技術世界一でも国際市場の9割が海外メーカー
首相がトップセールスしないから世界一の新幹線・リニアが海外で売れない
(SAPIO 2010年5月26日号掲載) 2010年6月10日(木)配信
文=笹川陽平(日本財団会長)
先のGW期間中、前原国交相が鉄道会社、車両メーカーの幹部を引き連れてアメリカ、ベトナムを歴訪し、官民一体で日本の高速鉄道技術を売り込んだ。だが、これまで国際市場の商戦では日本の出遅れが目立った。原因はどこにあるのか。かつて中国に日本の新幹線を導入させることに尽力し、その後も日本の高速鉄道ビジネスのあり方に提言を続けている日本財団会長の笹川陽平氏が政官財界に警鐘を鳴らす。
環境対策、景気刺激策として、今、先進国から途上国に至るまで世界各国で高速鉄道の建設計画が目白押しだ。いずれも巨大な国家プロジェクトである。
例えば中国は、2020年までに全土で総延長1万8000kmに及ぶ路線を建設する「四縦四横」計画を立てており、投資額は70兆円近くにも上る。アメリカは、31州で13路線、総延長1万3700kmを建設する計画を打ち出し、14年までに1兆2200億円余りを投資する。ブラジルは、15年までにリオデジャネイロ・サンパウロ・カンピーナス間の500kmに建設を計画し、その投資額は1兆8000億円。この他、ロシア、インド、ベトナム、インドネシア、マレーシアなどにも巨大な計画がある。

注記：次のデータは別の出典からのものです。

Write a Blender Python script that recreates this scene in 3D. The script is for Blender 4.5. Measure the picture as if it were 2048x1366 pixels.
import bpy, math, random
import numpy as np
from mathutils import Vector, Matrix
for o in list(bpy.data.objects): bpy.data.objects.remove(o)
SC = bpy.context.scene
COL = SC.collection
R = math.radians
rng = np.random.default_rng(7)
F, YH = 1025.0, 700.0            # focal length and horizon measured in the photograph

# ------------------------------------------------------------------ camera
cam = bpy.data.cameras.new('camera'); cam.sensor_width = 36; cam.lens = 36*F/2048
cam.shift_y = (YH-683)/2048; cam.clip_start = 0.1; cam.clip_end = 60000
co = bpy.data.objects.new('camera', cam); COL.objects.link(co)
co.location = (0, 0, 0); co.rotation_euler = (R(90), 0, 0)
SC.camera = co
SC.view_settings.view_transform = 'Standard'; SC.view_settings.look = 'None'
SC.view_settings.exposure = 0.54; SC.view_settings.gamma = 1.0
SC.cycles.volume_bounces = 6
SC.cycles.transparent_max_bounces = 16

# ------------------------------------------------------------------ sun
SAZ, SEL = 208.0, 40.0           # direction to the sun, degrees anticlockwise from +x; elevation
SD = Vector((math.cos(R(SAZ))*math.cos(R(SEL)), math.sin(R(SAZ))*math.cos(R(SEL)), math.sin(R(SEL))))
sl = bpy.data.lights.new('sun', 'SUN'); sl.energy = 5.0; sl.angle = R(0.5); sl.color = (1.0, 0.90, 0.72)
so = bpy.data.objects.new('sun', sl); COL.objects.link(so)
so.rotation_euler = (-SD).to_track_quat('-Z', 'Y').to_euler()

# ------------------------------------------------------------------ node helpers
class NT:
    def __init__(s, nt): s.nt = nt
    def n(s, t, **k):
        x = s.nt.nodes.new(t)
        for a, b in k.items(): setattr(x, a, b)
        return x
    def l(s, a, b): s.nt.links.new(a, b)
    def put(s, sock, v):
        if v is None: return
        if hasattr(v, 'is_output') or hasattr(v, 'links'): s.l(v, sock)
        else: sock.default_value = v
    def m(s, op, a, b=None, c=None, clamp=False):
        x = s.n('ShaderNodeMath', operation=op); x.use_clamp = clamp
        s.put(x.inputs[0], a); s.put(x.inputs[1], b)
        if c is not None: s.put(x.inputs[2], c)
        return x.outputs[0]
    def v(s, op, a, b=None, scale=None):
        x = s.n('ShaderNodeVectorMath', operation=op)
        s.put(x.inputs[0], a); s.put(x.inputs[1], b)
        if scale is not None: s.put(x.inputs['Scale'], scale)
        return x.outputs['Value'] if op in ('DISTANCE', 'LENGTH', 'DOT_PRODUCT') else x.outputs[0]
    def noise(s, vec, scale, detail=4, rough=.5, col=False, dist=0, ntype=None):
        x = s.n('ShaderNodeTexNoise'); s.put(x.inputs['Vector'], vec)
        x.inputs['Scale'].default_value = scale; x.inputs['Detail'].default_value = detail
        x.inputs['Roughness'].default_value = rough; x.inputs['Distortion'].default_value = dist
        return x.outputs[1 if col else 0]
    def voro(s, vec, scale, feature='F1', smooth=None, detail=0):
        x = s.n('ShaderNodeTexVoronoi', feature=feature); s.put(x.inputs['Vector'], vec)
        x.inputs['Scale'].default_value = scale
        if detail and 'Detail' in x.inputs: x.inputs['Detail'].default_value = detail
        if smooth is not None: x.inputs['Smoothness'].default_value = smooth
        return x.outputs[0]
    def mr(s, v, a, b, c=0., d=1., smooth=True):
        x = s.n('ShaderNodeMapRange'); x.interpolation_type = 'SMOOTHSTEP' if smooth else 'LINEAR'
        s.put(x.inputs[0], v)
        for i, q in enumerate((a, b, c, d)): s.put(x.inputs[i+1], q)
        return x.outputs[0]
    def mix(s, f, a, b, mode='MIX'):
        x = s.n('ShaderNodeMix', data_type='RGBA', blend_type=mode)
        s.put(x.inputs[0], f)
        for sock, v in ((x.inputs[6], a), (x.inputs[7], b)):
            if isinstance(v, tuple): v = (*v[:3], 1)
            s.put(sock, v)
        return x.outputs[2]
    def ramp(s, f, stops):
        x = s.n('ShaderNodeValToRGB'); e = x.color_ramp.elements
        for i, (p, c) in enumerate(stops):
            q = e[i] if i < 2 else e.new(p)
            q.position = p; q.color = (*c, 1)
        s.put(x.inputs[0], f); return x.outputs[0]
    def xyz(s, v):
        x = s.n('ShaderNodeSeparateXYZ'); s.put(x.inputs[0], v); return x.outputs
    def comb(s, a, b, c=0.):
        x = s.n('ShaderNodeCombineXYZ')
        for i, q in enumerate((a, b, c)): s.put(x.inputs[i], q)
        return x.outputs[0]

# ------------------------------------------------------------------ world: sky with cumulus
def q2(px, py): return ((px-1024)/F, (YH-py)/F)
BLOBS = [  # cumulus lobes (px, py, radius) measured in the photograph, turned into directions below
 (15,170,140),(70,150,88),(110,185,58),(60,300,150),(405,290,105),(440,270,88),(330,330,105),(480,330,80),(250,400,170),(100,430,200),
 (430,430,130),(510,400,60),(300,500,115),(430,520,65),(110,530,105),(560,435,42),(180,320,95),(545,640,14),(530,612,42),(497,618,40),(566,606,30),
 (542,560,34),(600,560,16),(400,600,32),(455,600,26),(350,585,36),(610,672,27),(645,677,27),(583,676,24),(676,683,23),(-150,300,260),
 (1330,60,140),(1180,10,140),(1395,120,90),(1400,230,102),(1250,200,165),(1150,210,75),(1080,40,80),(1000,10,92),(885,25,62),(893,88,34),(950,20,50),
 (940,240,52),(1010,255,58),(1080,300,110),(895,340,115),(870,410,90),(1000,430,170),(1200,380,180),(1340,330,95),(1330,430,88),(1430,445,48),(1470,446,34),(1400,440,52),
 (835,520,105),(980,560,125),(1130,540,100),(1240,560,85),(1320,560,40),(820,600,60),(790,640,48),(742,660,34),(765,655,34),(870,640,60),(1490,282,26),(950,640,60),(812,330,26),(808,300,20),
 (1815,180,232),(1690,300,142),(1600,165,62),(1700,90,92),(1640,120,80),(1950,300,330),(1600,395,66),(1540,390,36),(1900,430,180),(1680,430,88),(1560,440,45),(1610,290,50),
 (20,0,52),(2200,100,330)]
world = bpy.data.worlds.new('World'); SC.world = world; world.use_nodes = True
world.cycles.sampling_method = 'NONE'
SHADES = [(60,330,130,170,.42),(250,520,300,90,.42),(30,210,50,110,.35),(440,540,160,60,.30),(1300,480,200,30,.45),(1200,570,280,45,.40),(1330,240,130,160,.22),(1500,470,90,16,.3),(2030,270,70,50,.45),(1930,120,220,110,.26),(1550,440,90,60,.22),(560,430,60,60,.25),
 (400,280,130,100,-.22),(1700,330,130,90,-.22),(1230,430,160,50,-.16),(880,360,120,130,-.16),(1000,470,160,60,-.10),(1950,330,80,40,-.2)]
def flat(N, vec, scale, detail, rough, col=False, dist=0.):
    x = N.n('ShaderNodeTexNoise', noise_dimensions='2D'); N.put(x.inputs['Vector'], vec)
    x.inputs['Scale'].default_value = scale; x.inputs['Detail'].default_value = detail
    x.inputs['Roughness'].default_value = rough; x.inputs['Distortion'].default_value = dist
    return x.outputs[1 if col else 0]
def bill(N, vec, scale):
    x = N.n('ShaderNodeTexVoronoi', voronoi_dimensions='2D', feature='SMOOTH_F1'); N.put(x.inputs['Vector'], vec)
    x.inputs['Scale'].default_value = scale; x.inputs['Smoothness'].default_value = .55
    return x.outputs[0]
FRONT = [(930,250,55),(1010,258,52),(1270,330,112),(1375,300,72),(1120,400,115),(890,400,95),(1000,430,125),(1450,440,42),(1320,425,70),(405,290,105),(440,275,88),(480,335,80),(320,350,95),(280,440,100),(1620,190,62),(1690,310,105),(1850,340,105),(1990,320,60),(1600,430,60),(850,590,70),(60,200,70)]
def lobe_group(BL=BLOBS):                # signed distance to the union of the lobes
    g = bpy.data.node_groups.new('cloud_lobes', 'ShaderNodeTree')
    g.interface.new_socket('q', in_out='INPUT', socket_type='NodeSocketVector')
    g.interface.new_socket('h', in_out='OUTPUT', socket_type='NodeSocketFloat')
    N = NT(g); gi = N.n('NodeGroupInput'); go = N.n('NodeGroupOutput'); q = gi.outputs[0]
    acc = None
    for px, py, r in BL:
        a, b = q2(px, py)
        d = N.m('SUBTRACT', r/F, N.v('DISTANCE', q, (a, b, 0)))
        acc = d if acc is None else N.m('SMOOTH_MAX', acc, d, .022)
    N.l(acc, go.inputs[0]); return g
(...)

そこで、鉄道先進国である日本、ドイツ、フランス、カナダだけでなく、新興の中国、韓国までが受注合戦に鎬を削っている。
鉄道の敷設、車両の製造といったハードに始まり、運行ノウハウといったソフトに至るまで、日本の技術は全体として見れば世界トップである。とりわけ、64年の開業以来、新幹線がいまだ事故によって1人の死亡者も出していないことが示すように安全性は抜群に高い。普通に考えれば日本が世界市場の5割以上を制してもおかしくない。